How the EU is being pushed On

By Michael J. Wilson (NJ)

 

 

Finance ministers from an inner core of eurozone countries held secret talks in Luxembourg on the night of the 6th of May 2011 to discuss the implications of Greece leaving the eurozone and reintroducing its own currency, as that option has already been considered by Greece.

If Greece leaves the euro, the collapse of the EU becomes inevitable. “The unthinkable became inevitable three times during Europe’s debt crisis: First Greece, then Ireland and now Portugal all appealed to their neighbors to bail them out after insisting they would never do so.” (LA Times, 15.04.2011) And the London Guardian reported that “Athens had floated the idea of leaving the single currency altogether.” (06.05.2011)

There is little that beleaguered Merkel can do as “she struggles to regain her [political] clout,” the LA Times cynically comments on April 4, 2011. Pressurising Germany, for aid, has exhausted its resources and thus those of the whole EU. Whenever a country needs to be “bailed out” by Germany (under the guise of the EU) the Wall-Street-Gang, unofficially led by the private Jewish institution FED (Federal Reserve System), present new CDS-bets, as being due for payment.

All so-called loans to EU countries, provided by “the markets”, contain clauses subjecting the countries to loan-linked CDS (Credit Default Swap) agreements. The “markets” then demand payments for these CDS bets at their discretion. A secret financial society presents these bets of trillions of euros to be paid. “A Secretive Banking Elite Rules Trading in Derivatives … nine members of an elite Wall Street society share a common goal: to protect the interests of big banks in the vast market for derivatives, one of the most profitable — and controversial — fields in finance. They also share a common secret: The details of their meetings, even their identities, have been strictly confidential.” (NYT, 11.12.2010) Germany’s most renowned newspaper wrote: “These bets, meant to blast the single currency, are traded as CDS (Credit Default Swaps) within a secretive financial elite. The bookmakers consist of five investment banks. Even the regulatory authorities are not permitted to look into the books. They trade outside of the official financial markets and institutions. As long they are left free to act only they know what amounts are in the pipelines.” (Frankfurter Allgemeine Zeitung, 07.03.2010, p. 12)

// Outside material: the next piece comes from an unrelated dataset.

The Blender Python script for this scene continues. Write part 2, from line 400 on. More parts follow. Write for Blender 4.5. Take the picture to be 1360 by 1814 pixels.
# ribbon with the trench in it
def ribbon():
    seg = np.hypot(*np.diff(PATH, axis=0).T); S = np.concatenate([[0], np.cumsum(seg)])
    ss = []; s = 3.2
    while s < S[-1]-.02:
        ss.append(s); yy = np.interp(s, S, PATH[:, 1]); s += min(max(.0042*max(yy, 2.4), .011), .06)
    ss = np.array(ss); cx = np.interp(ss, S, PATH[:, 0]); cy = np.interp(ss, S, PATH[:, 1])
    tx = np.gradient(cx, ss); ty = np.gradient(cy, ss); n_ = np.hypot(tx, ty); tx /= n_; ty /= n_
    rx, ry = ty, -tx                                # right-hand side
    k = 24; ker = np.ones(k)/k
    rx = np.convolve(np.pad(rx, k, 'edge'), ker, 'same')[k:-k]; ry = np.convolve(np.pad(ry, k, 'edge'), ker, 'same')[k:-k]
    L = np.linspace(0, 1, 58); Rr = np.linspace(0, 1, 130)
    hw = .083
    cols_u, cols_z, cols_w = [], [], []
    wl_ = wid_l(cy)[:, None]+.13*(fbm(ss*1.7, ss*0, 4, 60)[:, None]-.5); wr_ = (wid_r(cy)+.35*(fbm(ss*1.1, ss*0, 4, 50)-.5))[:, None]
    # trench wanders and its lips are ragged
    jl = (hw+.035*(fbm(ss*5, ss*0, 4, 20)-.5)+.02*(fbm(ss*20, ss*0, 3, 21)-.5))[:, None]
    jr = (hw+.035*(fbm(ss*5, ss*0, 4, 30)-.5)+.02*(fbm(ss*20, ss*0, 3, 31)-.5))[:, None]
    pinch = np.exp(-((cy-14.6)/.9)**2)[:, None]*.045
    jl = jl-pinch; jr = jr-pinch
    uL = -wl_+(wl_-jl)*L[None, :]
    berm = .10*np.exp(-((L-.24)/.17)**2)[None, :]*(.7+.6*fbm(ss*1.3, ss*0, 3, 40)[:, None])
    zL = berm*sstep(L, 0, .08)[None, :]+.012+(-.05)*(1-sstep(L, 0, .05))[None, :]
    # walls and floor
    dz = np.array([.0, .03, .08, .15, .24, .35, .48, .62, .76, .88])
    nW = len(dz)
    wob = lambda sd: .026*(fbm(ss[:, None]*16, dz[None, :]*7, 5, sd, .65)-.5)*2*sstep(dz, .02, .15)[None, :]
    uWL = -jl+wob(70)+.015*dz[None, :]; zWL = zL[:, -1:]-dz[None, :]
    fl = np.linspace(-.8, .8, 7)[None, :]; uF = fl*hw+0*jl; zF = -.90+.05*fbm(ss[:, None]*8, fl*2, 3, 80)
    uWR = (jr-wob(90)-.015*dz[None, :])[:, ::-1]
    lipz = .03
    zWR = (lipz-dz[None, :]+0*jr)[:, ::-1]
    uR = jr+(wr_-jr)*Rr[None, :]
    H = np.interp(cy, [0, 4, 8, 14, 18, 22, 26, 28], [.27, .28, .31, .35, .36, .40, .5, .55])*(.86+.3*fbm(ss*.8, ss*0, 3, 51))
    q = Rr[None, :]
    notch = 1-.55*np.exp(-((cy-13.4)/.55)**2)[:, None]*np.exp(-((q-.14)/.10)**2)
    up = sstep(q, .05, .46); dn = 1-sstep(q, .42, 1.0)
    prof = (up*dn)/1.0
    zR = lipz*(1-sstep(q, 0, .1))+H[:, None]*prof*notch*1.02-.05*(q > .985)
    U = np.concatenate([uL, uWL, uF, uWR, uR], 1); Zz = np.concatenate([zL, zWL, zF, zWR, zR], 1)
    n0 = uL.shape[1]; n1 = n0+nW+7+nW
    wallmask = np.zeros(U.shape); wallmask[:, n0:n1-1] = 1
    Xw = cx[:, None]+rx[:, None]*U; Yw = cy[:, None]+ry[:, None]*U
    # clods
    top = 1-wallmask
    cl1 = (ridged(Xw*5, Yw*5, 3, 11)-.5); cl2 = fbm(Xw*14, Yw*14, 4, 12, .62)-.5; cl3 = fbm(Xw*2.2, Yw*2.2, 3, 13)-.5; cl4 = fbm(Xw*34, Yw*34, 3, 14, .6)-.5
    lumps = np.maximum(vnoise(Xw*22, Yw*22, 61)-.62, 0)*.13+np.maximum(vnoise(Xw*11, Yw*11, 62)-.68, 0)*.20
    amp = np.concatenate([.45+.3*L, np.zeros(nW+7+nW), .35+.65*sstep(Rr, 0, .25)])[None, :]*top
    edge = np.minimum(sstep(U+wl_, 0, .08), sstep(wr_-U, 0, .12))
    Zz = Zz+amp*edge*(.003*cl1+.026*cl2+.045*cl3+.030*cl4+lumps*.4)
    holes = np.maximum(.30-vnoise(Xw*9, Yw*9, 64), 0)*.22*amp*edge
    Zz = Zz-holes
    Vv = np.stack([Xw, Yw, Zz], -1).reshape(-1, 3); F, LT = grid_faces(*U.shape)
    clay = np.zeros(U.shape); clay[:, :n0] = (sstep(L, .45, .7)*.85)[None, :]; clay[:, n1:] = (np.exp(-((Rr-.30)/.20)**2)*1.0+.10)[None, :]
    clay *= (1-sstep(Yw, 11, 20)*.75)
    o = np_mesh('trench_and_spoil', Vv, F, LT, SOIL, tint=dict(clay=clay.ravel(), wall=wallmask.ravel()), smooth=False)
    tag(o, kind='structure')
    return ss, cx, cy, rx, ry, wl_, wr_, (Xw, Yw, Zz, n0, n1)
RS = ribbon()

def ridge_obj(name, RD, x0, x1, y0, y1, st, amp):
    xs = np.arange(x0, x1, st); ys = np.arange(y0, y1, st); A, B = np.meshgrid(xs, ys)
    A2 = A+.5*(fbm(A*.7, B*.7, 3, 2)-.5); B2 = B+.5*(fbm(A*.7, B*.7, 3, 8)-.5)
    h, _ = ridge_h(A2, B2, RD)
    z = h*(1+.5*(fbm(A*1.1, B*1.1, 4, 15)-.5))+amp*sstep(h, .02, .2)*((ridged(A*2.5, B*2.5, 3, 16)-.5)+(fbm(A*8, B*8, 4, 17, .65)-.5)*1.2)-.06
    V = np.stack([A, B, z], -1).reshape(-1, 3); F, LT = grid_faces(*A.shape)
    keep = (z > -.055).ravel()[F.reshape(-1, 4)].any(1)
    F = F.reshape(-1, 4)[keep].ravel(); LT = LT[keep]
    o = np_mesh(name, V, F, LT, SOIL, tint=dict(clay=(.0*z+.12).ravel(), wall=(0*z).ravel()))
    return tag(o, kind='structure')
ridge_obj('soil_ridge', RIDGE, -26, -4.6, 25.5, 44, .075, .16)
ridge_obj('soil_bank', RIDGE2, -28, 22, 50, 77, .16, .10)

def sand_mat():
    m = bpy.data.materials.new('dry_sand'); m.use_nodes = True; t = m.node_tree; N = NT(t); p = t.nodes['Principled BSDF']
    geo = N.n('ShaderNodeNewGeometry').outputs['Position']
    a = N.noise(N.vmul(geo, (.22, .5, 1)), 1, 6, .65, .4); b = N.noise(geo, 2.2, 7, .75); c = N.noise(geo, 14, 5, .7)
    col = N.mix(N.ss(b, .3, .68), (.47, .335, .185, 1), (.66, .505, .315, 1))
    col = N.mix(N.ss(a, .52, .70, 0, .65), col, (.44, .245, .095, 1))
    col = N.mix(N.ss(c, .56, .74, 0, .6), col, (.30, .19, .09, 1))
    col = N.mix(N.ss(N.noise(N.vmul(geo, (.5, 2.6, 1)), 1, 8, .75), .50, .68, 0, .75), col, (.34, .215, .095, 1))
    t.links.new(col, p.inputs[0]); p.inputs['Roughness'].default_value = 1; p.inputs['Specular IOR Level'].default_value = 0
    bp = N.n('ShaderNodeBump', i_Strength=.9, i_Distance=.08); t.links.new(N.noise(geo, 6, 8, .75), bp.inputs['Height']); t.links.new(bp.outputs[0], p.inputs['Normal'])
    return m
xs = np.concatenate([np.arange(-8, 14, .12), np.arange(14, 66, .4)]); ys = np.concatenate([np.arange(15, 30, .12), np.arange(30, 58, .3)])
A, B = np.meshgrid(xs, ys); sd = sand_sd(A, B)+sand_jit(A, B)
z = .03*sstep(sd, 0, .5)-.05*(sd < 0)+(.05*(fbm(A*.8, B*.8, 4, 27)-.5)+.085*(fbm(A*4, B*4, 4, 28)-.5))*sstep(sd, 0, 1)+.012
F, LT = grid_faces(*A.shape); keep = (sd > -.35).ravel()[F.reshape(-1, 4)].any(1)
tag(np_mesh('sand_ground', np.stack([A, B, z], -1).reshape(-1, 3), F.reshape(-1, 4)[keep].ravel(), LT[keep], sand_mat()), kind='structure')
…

The secretive banking elite can increase their so-called loans without any limit being imposed. In the case of the Greek Bail-Out the country’s debt rose within months by 500 percent. “Wall Street institutions made a profit of 500 percent within three months through CDS papers in the beginning of the Greek crisis”. (Spiegel.de, 05.05.2010) Since usury is officially banned in all countries they have invented the derivative system (betting on bets) as a substitute. Needless to say, only they can win these bets. If they wish, they can present new bets every day and literally demand any amount due immediately. Thus, pushing Germany as the sole EU financier, to complete exhaustion of her resources. Example: Greece was “rescued” in May 2010 through guarantees in the amount of 110 billion euros (to cover 25 billion euros of loans and 85 billion euros to cover the country’s CDS bubble). One year on, Greece owes again 330 billion euros in CDS bets: “At this time Greece owes 330 billion euros.” (Spiegel.de, 07.05.2011)

Since these hyenas have also destroyed their home base (the USA) by undermining the dollar through their speculative fraud-system, they need to bring Europe and China to their knees in order to survive this crucial period of currency wars.

It is a tribute system. They want the rest of the western world being enslaved for the next 1000 generations to come by paying up inconceivable amounts of money (in whatever applicable new currencies) for these signed bail-out guarantees. First and foremost they want Germany to be enslaved and shackled forever.

This means of bailing out countries and banks is literally monetary tribute forever and of no benefit to the recipients, and is a gigantic fraud. Mr Blankfein, from Goldman Sachs, even boasted before Congress on 27 April 2010 that the tribute system is based on bets without physical substance: “Every futures contract on oil, or anything else, could characterize it as a bet. … Some of these things do not exist physically.”

They have never provided real investments for the guaranteed sums, nor have they granted loans in significant amounts. The amounts claimed as due are fictitious. Their stooges in western governments have sold out to the banksters and become slaves.